Attorney General of Arkansas — Opinion
STEVE CLARK, Attorney General
The Honorable Doug Wood State Representative P.O. Box 5606 North Little Rock, Arkansas 72119
Dear Representative Wood:
I am in receipt of your letter of October 21, 1986 in which you seek an official opinion on the following question:
Under the FOI Act, can a dismissed, discharged or fired employee meet with a board, or commission in executive session?
The answer to your question is “no”.
Section 12-2805 of the Freedom of Information Act says in part:
(1) Executive sessions will be permitted only for the purpose of considering employment, appointment, promotion, demotion, disciplining or resignation of any public officer or employee.
(1) Only the person holding the top administrative position in the public agency, department or office involved; the immediate supervisor of the employee involved; and the employee may be present at the executive session when so requested by the governing body, board, commission or other public body holding the executive session.

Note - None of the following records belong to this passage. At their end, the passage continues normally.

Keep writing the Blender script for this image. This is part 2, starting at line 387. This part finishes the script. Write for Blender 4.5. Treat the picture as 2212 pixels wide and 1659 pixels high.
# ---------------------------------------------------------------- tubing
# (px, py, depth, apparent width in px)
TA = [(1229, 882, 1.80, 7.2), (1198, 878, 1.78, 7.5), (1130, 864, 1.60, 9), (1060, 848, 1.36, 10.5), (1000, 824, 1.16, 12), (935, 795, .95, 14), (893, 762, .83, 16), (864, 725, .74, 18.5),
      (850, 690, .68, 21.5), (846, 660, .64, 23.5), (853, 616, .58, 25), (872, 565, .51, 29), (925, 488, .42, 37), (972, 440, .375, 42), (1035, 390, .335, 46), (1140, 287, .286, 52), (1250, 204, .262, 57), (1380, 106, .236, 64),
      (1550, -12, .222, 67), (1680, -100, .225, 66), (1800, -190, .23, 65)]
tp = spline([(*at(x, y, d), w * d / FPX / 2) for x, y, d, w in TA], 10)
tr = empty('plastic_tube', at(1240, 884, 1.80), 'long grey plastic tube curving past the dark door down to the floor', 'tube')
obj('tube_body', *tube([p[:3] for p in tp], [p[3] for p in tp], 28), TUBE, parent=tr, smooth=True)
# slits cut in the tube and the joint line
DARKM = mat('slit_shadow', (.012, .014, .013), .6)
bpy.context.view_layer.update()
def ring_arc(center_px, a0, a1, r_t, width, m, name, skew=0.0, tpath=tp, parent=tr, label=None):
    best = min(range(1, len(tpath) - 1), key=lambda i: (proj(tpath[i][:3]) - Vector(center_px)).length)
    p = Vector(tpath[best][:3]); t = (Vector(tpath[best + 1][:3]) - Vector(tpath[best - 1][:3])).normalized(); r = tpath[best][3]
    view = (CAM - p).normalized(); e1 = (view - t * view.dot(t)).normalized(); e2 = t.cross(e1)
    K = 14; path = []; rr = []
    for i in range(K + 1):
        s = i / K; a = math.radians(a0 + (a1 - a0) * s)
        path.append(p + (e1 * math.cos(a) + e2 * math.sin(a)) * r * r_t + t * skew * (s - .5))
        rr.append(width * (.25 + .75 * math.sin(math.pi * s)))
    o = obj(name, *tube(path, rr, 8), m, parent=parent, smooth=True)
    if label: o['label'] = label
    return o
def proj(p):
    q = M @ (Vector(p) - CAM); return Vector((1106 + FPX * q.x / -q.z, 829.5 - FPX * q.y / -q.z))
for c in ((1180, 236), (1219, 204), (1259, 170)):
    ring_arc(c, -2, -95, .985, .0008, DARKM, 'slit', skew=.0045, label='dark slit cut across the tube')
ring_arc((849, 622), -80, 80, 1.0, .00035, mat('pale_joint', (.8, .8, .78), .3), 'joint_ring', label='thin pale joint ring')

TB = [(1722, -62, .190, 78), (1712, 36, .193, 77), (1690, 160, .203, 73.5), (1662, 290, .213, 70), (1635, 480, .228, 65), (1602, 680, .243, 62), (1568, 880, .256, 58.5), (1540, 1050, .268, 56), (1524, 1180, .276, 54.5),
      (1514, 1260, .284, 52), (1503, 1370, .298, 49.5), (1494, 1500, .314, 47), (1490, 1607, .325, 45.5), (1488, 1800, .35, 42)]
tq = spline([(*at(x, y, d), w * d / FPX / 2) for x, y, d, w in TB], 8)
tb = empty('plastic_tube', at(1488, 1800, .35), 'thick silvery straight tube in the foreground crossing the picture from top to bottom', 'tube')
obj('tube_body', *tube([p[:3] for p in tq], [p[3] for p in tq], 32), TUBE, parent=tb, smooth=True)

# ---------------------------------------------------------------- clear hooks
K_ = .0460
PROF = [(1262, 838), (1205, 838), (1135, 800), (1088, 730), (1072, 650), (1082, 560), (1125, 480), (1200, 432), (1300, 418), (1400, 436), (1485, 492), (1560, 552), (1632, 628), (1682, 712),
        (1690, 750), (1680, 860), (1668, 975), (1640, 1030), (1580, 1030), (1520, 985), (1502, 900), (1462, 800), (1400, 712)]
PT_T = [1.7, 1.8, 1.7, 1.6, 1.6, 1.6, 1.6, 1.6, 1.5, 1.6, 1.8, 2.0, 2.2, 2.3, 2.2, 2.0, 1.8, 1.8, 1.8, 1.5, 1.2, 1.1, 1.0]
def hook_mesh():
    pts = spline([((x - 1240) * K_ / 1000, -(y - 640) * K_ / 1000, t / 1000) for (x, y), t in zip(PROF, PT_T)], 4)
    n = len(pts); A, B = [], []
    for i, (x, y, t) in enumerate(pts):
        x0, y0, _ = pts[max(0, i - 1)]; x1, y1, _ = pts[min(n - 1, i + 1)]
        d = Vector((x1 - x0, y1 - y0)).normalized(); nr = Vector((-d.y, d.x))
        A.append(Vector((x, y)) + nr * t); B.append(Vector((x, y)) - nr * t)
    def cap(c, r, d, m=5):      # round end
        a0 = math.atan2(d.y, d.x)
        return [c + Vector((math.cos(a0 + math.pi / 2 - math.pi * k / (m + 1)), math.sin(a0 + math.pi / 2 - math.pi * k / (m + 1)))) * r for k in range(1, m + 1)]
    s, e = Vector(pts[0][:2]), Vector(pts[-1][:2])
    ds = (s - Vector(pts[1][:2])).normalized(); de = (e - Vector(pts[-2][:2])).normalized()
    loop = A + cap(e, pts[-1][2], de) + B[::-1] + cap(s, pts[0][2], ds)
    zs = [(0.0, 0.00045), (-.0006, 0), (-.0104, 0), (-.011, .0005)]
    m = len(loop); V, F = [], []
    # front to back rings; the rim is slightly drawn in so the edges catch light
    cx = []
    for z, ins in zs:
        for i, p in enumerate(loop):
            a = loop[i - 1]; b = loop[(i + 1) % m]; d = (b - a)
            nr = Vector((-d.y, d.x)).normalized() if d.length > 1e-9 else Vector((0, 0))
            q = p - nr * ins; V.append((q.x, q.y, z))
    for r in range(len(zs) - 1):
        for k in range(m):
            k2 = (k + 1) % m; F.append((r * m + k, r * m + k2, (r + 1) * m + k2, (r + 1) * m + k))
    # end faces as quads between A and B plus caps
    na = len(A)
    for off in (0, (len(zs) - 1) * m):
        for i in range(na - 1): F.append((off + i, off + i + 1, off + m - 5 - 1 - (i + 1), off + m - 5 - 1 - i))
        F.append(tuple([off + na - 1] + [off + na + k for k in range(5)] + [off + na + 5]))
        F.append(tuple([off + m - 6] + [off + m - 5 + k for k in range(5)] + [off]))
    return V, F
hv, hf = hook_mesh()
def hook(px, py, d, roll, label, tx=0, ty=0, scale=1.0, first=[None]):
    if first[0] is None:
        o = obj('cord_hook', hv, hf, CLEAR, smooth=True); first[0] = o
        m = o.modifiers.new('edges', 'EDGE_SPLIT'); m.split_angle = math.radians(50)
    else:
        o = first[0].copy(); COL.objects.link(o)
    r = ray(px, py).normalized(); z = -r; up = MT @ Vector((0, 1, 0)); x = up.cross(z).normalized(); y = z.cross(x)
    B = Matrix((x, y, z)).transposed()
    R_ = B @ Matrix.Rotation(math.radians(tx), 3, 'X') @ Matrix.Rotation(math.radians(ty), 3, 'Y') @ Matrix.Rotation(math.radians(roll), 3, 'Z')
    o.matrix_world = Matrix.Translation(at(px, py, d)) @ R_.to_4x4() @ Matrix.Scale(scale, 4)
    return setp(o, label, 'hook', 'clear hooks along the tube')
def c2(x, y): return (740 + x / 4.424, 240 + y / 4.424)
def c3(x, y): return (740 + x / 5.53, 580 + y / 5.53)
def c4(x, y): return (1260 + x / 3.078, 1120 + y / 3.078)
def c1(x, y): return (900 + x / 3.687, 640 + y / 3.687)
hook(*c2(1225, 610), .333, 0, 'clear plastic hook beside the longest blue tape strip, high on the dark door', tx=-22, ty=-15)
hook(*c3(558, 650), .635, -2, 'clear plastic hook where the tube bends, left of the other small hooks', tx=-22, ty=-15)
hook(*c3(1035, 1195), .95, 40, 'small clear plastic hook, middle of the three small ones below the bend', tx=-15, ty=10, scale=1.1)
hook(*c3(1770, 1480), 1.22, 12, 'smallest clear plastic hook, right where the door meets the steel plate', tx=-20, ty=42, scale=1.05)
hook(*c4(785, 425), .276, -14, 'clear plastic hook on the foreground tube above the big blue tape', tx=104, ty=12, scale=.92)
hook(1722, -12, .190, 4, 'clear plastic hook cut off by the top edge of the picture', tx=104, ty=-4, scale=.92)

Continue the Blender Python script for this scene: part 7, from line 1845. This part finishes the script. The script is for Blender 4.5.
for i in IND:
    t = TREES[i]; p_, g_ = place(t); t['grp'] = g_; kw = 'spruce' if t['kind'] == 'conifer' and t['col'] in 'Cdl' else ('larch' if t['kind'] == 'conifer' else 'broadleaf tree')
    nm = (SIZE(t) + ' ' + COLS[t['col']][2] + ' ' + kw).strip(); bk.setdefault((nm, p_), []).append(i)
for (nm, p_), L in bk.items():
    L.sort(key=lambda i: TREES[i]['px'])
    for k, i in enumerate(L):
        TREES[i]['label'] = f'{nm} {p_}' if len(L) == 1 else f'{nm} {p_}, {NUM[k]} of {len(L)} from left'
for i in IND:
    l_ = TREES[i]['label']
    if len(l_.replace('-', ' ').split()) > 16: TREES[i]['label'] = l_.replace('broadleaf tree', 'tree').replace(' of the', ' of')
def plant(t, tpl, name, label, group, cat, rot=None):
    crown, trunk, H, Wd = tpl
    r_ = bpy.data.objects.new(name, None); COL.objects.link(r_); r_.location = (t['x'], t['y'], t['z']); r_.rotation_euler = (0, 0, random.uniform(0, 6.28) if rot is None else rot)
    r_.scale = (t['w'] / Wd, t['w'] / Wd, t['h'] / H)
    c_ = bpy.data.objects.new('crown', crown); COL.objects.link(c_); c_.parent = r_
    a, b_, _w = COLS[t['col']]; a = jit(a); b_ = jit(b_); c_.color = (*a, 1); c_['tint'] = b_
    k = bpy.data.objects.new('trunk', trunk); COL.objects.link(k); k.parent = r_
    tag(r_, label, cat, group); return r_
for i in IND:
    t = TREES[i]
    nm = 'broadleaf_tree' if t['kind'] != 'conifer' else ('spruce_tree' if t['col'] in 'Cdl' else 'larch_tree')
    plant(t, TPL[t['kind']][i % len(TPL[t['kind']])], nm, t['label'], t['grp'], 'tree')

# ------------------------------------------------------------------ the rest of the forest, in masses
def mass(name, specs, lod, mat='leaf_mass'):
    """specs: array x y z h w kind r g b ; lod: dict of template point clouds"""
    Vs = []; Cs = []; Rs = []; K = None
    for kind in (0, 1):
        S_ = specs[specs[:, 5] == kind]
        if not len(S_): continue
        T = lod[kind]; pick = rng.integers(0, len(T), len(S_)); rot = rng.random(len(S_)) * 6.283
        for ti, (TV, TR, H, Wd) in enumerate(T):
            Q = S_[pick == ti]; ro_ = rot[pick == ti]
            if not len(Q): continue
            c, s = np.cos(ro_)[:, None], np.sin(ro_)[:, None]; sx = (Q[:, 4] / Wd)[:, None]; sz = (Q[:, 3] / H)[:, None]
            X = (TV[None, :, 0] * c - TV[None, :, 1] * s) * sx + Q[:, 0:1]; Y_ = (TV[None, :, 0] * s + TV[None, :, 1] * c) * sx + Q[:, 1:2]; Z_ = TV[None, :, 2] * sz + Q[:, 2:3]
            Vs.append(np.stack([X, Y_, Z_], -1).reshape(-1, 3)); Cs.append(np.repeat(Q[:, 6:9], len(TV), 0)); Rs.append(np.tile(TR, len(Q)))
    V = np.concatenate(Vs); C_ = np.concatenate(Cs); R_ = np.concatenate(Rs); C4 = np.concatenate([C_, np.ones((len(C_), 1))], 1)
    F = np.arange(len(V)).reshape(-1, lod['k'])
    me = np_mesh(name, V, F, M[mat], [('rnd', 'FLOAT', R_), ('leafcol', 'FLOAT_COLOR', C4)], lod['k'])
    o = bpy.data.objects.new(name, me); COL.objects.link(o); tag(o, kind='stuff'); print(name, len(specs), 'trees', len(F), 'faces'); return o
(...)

(b) Any person being interviewed for the top administrative position in the public agency, department, or office involved may be present at the executive session when so requested by the governing board, commission or other public body holding the executive session.
Executive sessions must never be called for the purpose of defeating the reason or the spirit of the Freedom of Information Act.
No resolution, ordinance, rule, contract, regulation or motion considered or arrived at in executive session will be legal unless following the executive session, the public body reconvenes in public session and presents and votes on such resolution, ordinance, rule, contract, regulation, or motion.
It is my belief that a “dismissed, discharged or fired employee” cannot meet with a board or commission because he/she is no longer an employee of the agency, but an ex-employee and thus ineligible for executive session inclusion. No mention is made in the Act for former or ex-employees to be included in executive session. In fact, the Arkansas Supreme Court ruled in a case styled, Arkansas State Police Commission v. Davidson, 253 Ark. 1090, 490 S.W.2d 788 (1973) that when a public agency conducts a hearing on the application for the reinstatement of a discharged public employee, that the Freedom of Information Act requires the taking of testimony and the hearing of arguments in public. At the conclusion of the evidentiary hearing, the Board or commission may then go into executive session to discuss the decision they should then reach.
I trust this information will be of service to you and that if I can assist you in the future, you will feel free to call upon me.